Originally Posted by
TwistedTails
Ok, give me that soapbox back for a moment.
This is exactly where I thought this thread would go. I stated the reality of your news story and removed myself from the discussion early on because I found the premise that someone must die so that you could have your discussion and prove your moral superiority offensive. People of reason and experience have come in and spoke. No opinions were changed, but of course that is not the purpose of this discussion is it?
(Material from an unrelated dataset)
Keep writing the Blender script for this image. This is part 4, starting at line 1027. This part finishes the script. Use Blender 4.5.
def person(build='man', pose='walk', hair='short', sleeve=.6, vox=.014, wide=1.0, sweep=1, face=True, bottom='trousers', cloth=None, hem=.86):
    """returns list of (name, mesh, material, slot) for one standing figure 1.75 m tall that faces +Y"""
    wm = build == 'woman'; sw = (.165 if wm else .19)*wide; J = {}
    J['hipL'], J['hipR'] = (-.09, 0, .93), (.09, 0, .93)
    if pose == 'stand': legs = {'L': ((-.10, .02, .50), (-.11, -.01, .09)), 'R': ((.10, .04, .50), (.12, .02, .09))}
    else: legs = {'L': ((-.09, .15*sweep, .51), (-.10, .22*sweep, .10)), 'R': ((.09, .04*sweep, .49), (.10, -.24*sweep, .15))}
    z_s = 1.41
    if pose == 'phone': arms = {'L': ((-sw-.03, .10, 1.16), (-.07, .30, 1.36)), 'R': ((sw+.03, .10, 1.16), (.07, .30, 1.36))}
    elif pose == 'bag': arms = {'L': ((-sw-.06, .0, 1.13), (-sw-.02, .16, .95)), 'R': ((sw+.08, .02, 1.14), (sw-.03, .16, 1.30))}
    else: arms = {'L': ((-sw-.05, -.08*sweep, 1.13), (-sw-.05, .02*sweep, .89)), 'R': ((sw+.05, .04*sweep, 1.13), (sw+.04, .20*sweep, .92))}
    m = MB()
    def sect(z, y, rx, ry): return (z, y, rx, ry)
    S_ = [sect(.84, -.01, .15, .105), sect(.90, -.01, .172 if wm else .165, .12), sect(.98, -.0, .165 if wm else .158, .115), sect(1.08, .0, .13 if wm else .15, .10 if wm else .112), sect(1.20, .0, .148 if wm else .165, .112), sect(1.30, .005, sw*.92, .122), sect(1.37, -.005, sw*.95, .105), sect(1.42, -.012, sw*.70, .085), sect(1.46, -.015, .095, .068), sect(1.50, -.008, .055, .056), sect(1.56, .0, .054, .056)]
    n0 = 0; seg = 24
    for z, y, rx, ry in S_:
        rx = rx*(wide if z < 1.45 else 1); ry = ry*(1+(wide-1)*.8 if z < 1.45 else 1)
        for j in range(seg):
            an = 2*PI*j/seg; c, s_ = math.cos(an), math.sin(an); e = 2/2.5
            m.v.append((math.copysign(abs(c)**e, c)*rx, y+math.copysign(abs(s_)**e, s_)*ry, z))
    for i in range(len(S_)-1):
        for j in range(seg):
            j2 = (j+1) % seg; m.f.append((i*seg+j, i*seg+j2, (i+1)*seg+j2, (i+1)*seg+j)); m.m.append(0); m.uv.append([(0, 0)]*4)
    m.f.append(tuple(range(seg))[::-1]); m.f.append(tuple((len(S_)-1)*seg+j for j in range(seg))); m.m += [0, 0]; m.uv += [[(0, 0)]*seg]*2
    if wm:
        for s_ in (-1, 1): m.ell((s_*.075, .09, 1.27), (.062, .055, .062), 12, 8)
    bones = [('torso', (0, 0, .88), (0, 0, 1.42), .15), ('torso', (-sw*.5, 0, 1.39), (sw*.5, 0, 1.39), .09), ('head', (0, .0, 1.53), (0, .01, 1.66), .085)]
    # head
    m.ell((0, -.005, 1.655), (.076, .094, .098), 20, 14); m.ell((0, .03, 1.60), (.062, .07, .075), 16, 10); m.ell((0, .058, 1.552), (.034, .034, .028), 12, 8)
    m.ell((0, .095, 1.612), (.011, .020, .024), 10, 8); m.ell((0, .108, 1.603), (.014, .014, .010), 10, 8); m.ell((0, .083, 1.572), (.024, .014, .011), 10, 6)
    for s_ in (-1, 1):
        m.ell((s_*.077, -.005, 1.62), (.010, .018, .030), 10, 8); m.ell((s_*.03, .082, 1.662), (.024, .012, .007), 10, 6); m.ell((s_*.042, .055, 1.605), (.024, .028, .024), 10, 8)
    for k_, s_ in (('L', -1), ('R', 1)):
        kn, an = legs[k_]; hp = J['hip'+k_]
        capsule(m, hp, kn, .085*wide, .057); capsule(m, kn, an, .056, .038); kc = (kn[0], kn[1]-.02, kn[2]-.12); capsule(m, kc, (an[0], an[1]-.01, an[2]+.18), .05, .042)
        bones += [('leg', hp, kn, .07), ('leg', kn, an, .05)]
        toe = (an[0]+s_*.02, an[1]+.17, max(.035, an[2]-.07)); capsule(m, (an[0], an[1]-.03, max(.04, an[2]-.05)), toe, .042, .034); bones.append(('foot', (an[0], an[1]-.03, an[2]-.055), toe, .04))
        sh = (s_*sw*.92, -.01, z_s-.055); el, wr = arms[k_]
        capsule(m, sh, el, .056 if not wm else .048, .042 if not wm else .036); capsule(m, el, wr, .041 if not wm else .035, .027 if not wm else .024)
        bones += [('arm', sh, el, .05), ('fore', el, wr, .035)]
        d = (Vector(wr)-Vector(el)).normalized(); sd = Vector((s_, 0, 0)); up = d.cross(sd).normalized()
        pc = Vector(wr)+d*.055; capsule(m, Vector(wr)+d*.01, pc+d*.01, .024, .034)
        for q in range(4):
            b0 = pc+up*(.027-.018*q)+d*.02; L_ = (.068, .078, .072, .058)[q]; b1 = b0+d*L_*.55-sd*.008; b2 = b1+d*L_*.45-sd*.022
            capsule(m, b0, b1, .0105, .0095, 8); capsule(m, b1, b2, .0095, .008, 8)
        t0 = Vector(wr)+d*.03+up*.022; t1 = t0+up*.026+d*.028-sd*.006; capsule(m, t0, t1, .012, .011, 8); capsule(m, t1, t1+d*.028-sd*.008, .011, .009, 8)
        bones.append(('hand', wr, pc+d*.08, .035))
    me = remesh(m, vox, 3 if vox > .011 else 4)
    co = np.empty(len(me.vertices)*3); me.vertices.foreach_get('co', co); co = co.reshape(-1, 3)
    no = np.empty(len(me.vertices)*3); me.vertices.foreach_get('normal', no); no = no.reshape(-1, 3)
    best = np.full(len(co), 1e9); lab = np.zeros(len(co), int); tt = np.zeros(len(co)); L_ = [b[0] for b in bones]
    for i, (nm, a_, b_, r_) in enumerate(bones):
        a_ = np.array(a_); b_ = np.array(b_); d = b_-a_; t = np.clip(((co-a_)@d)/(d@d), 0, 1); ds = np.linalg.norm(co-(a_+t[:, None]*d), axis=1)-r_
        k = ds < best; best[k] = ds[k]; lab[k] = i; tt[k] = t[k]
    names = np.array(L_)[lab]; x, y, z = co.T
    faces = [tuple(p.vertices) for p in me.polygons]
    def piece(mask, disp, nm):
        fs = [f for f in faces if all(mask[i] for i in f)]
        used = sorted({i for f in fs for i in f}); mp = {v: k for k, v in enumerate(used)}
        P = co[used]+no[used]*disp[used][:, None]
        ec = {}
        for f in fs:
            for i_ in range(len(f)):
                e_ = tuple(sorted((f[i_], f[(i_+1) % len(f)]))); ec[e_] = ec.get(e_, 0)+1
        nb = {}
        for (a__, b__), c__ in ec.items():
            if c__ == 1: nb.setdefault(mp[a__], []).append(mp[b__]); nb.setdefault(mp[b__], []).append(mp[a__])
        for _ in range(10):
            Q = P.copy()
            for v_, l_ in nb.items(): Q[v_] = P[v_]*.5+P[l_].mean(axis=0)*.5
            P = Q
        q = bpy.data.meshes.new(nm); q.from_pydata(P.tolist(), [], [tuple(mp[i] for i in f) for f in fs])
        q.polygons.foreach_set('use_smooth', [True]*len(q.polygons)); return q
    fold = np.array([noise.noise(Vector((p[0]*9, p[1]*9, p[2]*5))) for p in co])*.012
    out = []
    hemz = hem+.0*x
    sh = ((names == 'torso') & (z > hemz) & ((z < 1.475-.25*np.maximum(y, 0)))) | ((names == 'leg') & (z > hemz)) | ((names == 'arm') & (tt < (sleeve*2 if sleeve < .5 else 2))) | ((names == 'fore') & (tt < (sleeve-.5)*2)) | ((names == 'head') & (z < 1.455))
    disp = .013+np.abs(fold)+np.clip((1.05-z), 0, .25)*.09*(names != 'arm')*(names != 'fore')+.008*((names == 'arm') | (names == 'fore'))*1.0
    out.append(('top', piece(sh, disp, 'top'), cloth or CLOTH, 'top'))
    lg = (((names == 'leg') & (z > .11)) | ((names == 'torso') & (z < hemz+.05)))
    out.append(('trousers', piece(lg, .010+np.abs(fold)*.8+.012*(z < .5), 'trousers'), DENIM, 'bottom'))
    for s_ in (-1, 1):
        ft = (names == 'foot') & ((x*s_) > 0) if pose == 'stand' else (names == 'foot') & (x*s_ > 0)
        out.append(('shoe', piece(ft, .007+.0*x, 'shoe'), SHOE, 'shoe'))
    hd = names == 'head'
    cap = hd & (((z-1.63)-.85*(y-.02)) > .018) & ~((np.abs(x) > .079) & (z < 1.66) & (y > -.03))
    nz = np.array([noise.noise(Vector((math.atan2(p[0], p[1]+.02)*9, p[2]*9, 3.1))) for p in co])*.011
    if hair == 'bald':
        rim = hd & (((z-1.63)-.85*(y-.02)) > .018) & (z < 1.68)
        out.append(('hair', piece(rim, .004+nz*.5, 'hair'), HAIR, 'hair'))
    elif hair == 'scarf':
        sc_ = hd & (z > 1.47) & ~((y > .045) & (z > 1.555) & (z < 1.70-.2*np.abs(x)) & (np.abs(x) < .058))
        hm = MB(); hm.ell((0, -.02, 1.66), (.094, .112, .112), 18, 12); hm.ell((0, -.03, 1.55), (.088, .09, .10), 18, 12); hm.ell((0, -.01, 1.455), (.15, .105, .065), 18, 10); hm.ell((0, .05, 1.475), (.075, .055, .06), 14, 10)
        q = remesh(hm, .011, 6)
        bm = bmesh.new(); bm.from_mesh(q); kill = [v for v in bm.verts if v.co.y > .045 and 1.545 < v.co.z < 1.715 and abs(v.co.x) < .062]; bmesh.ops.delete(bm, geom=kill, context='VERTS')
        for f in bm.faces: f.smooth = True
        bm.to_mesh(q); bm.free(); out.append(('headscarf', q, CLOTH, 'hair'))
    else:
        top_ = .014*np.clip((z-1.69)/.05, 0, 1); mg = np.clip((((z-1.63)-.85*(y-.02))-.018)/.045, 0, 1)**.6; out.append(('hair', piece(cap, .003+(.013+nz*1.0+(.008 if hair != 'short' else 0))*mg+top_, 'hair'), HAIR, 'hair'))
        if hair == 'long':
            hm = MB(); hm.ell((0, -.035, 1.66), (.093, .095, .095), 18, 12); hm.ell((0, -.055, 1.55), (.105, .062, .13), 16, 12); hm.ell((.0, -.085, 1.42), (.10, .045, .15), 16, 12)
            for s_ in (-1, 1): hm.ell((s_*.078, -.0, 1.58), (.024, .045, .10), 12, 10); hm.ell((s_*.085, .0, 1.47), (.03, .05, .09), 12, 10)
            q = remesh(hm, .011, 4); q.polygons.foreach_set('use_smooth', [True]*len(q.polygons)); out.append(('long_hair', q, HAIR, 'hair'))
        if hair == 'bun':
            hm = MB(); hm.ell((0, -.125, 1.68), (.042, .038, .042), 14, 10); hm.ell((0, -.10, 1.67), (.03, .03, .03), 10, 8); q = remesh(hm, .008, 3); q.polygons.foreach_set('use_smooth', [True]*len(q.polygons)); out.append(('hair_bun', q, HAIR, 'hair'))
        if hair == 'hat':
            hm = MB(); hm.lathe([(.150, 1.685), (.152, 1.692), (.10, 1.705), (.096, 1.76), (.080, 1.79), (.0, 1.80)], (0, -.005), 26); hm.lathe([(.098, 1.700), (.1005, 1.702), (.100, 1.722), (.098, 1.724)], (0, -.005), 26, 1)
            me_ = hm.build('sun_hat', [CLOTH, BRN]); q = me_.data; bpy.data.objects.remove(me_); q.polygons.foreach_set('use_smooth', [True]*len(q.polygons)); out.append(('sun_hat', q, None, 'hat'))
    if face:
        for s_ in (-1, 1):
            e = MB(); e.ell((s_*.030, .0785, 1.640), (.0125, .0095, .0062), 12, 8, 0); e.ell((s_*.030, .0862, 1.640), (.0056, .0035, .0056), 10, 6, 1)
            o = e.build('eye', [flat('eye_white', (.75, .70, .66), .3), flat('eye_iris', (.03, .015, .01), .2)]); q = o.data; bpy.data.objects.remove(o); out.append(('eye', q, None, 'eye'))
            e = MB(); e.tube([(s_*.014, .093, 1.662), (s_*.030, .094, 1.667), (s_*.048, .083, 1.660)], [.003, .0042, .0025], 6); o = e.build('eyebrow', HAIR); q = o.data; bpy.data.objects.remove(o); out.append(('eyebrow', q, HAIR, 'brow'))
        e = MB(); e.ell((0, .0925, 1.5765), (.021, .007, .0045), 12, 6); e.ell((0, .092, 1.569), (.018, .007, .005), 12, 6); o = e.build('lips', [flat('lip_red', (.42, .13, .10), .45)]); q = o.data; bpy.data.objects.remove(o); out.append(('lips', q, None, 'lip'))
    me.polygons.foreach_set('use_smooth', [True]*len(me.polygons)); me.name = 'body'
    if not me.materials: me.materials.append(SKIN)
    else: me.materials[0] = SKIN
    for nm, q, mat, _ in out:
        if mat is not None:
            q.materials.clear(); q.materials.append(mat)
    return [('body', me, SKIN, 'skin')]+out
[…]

This discussion did of course bring out the usual voices, those who think that because a gun did not do the killing it proves that their way is morally superior. Without ever acknowledging that crimes resulting in death continue unabated even under gun control. Criminals will use a weapon, period. Implement gun control and what do you get? Knife crime. Outlaw knives? Bludgeoning will become the next big crime wave. The only way to stop all murderess crime is to eliminate people altogether.
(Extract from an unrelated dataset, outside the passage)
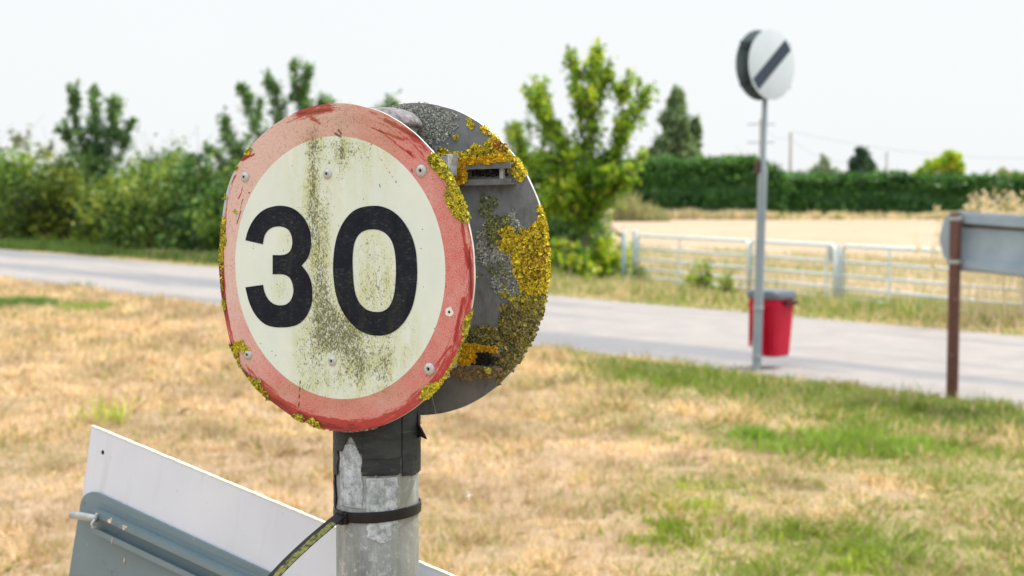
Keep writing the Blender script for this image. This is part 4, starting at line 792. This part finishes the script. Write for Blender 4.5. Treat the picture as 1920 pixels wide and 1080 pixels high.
# ------------------------------------------------------------------ lichen: thousands of small curled lobes
def inpoly(x, y, poly):
    ins = np.zeros(len(x), bool); n = len(poly)
    for i in range(n):
        x1, y1 = poly[i]; x2, y2 = poly[(i + 1) % n]; c = ((y1 > y) != (y2 > y)) & (x < (x2 - x1) * (y - y1) / ((y2 - y1) + 1e-9) + x1); ins ^= c
    return ins
def flakes(P, Nrm, size, col, tilt=.7, k=7):
    n = len(P); Nn = Nrm + rng.normal(size=(n, 3)) * tilt * .8; Nn /= np.linalg.norm(Nn, axis=1)[:, None]
    a = np.cross(Nn, rng.normal(size=(n, 3))); a /= np.linalg.norm(a, axis=1)[:, None]; b = np.cross(Nn, a); an = np.arange(k) * 2 * np.pi / k
    rr = size[:, None] * (.55 + .7 * rng.random((n, k))); cup = rng.random((n, k)) * .5 * size[:, None]
    return P[:, None, :] + a[:, None, :] * (rr * np.cos(an))[..., None] + b[:, None, :] * (rr * np.sin(an))[..., None] + Nn[:, None, :] * cup[..., None]
YEL = [(.12, .10, .03), (.52, .40, .025), (.86, .70, .05), (.94, .80, .09), (.70, .42, .02)]
YGR = [(.10, .11, .05), (.34, .34, .08), (.56, .52, .04), (.84, .72, .05), (.62, .60, .12)]
OLV = [(.06, .06, .04), (.17, .165, .09), (.33, .32, .15), (.52, .43, .07), (.14, .12, .08)]
GRY = [(.22, .24, .23), (.42, .45, .42), (.60, .64, .62), (.26, .29, .24)]
GRN_ = [(.10, .13, .07), (.2, .25, .13), (.32, .36, .2), (.3, .28, .08)]
def cr(pts, ox, oy, s): return [(ox + x / s, oy + y / s) for x, y in pts]
def lichen(which, poly, n, size, thick, pal, cover=.0, ns=7, name_acc=None, tilt=.8, wmin=0, side=None, jit=4):
    n = int(n * 1.9); size *= .72; thick *= .62; wmin *= 1.0; xs_ = [p[0] for p in poly]; ys_ = [p[1] for p in poly]; px = min(xs_) - jit + (max(xs_) - min(xs_) + 2 * jit) * rng.random(n * 3); py = min(ys_) - jit + (max(ys_) - min(ys_) + 2 * jit) * rng.random(n * 3)
    wx = px + ((fbm(px, py, 16, 201) - .5) * 3.2 + (vnoise(px, py, 3.5, 203) - .5) * 2.2) * (jit + .8); wy = py + ((fbm(px, py, 16, 207) - .5) * 3.2 + (vnoise(px, py, 3.5, 209) - .5) * 2.2) * (jit + .8)
    k = inpoly(wx, wy, poly) & (fbm(px, py, ns, 211, 4) > cover + .06); px, py = px[k][:n], py[k][:n]
    UV = np.array([fuv(a, b, which) for a, b in zip(px, py)]).reshape(-1, 2)
    lump = fbm(px, py, 9, 223); h = wmin + thick * (.15 + .85 * lump) * rng.random(len(px)) ** .6
    z0 = bend(UV[:, 0], UV[:, 1]) if which == 1 else 0 * h
    P = np.stack([UV[:, 0], UV[:, 1], z0 + h], 1); Rr = (RF if which == 1 else RB) + .0003 + thick * .2 * rng.random(len(px)); ru = np.hypot(P[:, 0], P[:, 1]); over = ru > Rr; P[over, :2] *= (Rr[over] / ru[over])[:, None]; P[over, 2] = -.0028 * rng.random(over.sum())
    Nn = np.tile([0, 0, 1.0], (len(P), 1)); nearr = sstep((ru - Rr + .006) / .006)[:, None]; Nn[:, :2] += nearr * P[:, :2] / np.maximum(ru, 1e-6)[:, None] * 1.0
    tn = .55 * fbm(px, py, 11, 231) + .45 * (h / (thick + 1e-6)); s = size * (.45 + .8 * rng.random(len(P)) + .8 * rng.random(len(P)) ** 7)
    name_acc.append((flakes(P, Nn, s, None, tilt), leafcol(len(P), pal, tn, .75)))
def finish(acc, parent, label):
    Q = np.concatenate([a for a, b in acc]); Cc = np.concatenate([b for a, b in acc]); o = link('lichen', mesh_np('lichen', Q, 7, Cc), M_lichen, parent); o['label'] = label; return o
o1, s1 = (690, 180), 3.177; c2 = lambda pts: cr(pts, 690, 180, 3.177); c4 = lambda pts: cr(pts, 690, 480, 3.177); c3 = lambda pts: cr(pts, 390, 480, 3.176); c1 = lambda pts: cr(pts, 390, 180, 3.376)
ac = []
lichen(2, c2([(120, 65), (190, 60), (290, 45), (420, 55), (500, 90), (530, 130), (515, 220), (460, 265), (400, 250), (350, 300), (310, 260), (290, 140)]), 3400, .0011, .0012, GRY, .36, 4, ac, jit=5)
lichen(2, c2([(380, 300), (440, 290), (440, 340), (390, 345)]), 160, .0011, .001, GRY, .4, 4, ac, jit=2)
lichen(2, c2([(585, 135), (610, 135), (635, 175), (625, 200), (595, 190)]), 130, .0014, .002, YEL, .0, 4, ac, jit=1.5)
lichen(2, c2([(665, 180), (690, 180), (725, 205), (720, 232), (690, 225), (668, 205)]), 130, .0013, .002, YEL + OLV[2:3], .3, 3, ac, jit=2)
lichen(2, c2([(507, 238), (535, 238), (535, 264), (510, 264)]), 60, .0013, .0015, YEL, 0, 4, ac, jit=1)
lichen(2, c2([(420, 350), (440, 305), (465, 315), (480, 345), (520, 340), (590, 325), (650, 290), (700, 300), (705, 265), (740, 270), (745, 232), (790, 255), (850, 335), (900, 385), (945, 470), (940, 490), (890, 500), (855, 470), (850, 400), (800, 385), (700, 385), (640, 410), (600, 400), (540, 385)]), 2700, .0017, .0042, YEL, .25, 5, ac, jit=3)
lichen(2, c2([(740, 265), (800, 262), (835, 320), (800, 330), (750, 300)]), 350, .0016, .005, [(.10, .05, .02), (.30, .12, .02), (.5, .3, .12), (.62, .28, .02)], .2, 4, ac, jit=3)
lichen(2, c2([(560, 375), (620, 360), (700, 368), (780, 360), (850, 370), (850, 395), (800, 392), (770, 400), (700, 396), (640, 412), (600, 400)]), 620, .0015, .0035, YEL, .3, 4, ac, wmin=.0095, jit=1.5)
lichen(2, c2([(480, 398), (540, 385), (620, 410), (630, 500), (590, 530), (520, 505), (490, 460)]), 620, .0016, .006, YEL, .2, 4, ac, wmin=.009, jit=2)
lichen(2, c2([(520, 480), (620, 500), (625, 540), (540, 545), (520, 520)]), 300, .0015, .005, OLV, .2, 4, ac, wmin=.006, jit=2)
lichen(2, c2([(860, 440), (900, 430), (945, 470), (940, 490), (890, 505)]), 180, .0016, .003, [(.3, .3, .2), (.5, .48, .25), (.55, .5, .3)], .2, 4, ac, jit=2)
lichen(2, c2([(1015, 645), (1045, 665), (1062, 720), (1080, 790), (1086, 900), (1082, 1110), (1075, 1150), (1045, 1190), (960, 1185), (920, 1150), (880, 1060), (865, 990), (870, 900), (905, 820), (950, 775), (1020, 745), (1035, 700)]), 4300, .0016, .0040, YEL, .27, 4.5, ac, jit=3)
lichen(2, c2([(900, 820), (1000, 780), (1075, 860), (1070, 1100), (950, 1150), (880, 1000)]), 500, .0013, .0052, [(.05, .045, .03), (.16, .13, .05), (.30, .27, .17)], .50, 3, ac, jit=3)
lichen(2, c2([(600, 330), (740, 270), (900, 390), (850, 400), (700, 370)]), 240, .0012, .0048, [(.05, .045, .03), (.22, .15, .04), (.40, .40, .36)], .5, 3, ac, jit=2)
lichen(2, c2([(960, 860), (1060, 850), (1070, 1000), (1000, 1110), (940, 1040)]), 700, .0015, .0045, [(.12, .07, .02), (.32, .17, .02), (.5, .26, .02), (.25, .22, .12)], .48, 4, ac, jit=4)
lichen(2, c4([(780, 310), (900, 230), (1055, 225), (1040, 340), (1005, 450), (935, 560), (880, 660), (830, 700), (640, 715), (505, 690), (520, 640), (560, 540), (600, 470), (640, 410), (780, 430), (795, 370)]), 7200, .0016, .0042, OLV, .2, 4, ac, jit=3)
lichen(2, c4([(840, 230), (1055, 225), (1045, 330), (960, 330), (870, 300)]), 900, .0014, .0045, YGR, .45, 4, ac, jit=4)
lichen(2, c4([(810, 640), (840, 690), (770, 765), (760, 740)]), 260, .0013, .002, OLV, .2, 4, ac, jit=2)
lichen(2, c4([(540, 600), (580, 530), (680, 520), (800, 540), (790, 572), (690, 560), (680, 620), (600, 650), (550, 640)]), 1000, .0015, .004, YEL, .25, 4, ac, wmin=.009, jit=2)
lichen(2, c4([(510, 640), (640, 660), (690, 650), (820, 655), (830, 700), (760, 715), (640, 722), (510, 695)]), 1100, .0017, .0065, OLV + [(.3, .22, .12)], .2, 4, ac, wmin=.008, jit=2)
lichen(2, c4([(740, 650), (775, 655), (770, 690), (745, 680)]), 80, .0014, .003, YGR[1:], 0, 4, ac, wmin=.012, jit=1)
lichen(2, c2([(670, 600), (715, 590), (780, 610), (750, 690), (700, 720), (665, 690)]), 380, .0015, .0015, GRN_, .36, 4, ac, jit=2)
lichen(2, c2([(700, 720), (760, 710), (840, 712), (850, 760), (800, 820), (770, 880), (720, 900), (700, 820)]), 850, .0015, .002, GRN_ + YGR[1:2], .33, 4, ac, jit=2)
lichen(2, c2([(780, 800), (860, 768), (890, 800), (885, 870), (840, 950), (790, 930), (775, 870), (820, 850)]), 650, .0015, .0032, YEL, .25, 4, ac, jit=2)
lichen(2, c2([(850, 700), (885, 685), (885, 730), (940, 790), (900, 860), (885, 960), (860, 1060), (760, 1010), (680, 960), (650, 900), (660, 790), (700, 760), (720, 880), (850, 900), (880, 800)]), 2600, .0012, .0014, GRY, .38, 3.5, ac, jit=4)
lichen(2, c4([(640, 0), (860, 0), (890, 120), (950, 210), (860, 270), (780, 215), (740, 180), (760, 90), (640, 40)]), 2100, .0012, .0014, GRY + [(.12, .13, .1)], .38, 3.5, ac, jit=4)
lichen(2, c4([(640, 100), (720, 90), (700, 160), (650, 210), (680, 280), (640, 300)]), 260, .0010, .001, OLV, .55, 3, ac, jit=5)
lichen(2, c4([(700, 60), (850, 20), (830, 120), (740, 120)]), 420, .0013, .0018, GRN_, .45, 3.5, ac, jit=3)
lichen(2, c4([(780, 215), (815, 215), (812, 160), (830, 155), (832, 215), (858, 232), (850, 250), (790, 248)]), 150, .0012, .0016, YGR, .2, 4, ac, jit=1)
lichen(2, [(888, 312), (955, 312), (955, 330), (888, 330)], 500, .0016, .006, [(.01, .01, .008), (.04, .035, .03), (.12, .11, .09)], .25, 4, ac, jit=.5)  # near-black flakes paint the shade inside the upper rail mouth
lichen(2, c4([(685, 575), (770, 575), (770, 630), (690, 625)]), 300, .0016, .003, [(.01, .01, .008), (.03, .03, .025)], .1, 4, ac, wmin=.0105, jit=.5)  # same dark flakes stand in for shade in the lower rail opening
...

The biggest irritant I have with threads of this nature is it brings out two types of people in particular that bother me. The first is the type that parrot the belittling speech they have been taught by their mentors. Call people who disagree with their opinion "nuts" and "idiots" and accuse them of drinking the "kool-aid" when they don't even realize that they to are drinking the "kool-aid", just from a different cup, served up by others who expect that you should only believe as they do. Then of course we get the people who get their "history" from movies and television. A simple search would educate them that Dodge City as it exists in the movies is fiction.
You and the other proponents of a helpless population should stop and look at that city closely. They were one of the first American experiments in gun control. Once government and law came to the Kansas territory, no guns were allowed in Dodge City proper. The killers came from across the railroad tracks to prey on the unarmed citizens in the more "enlightened" side of the city. Most likely that is where the phrase "from the wrong side of the tracks" originated.
Now in answer to the question you asked of me earlier. No. Mr. Diaz should not have carried a gun that night. It would have been illegal to do so. New York City prohibits the possession of handguns as does the peaceful and crime free ( that is sarcasm for those that miss it ) city of Washington D.C.
In closing I state that I am a free man. I will never disarm so that I may be made subservient to either the "nobles" or the criminals.
Rant completed, you may have your soapbox back.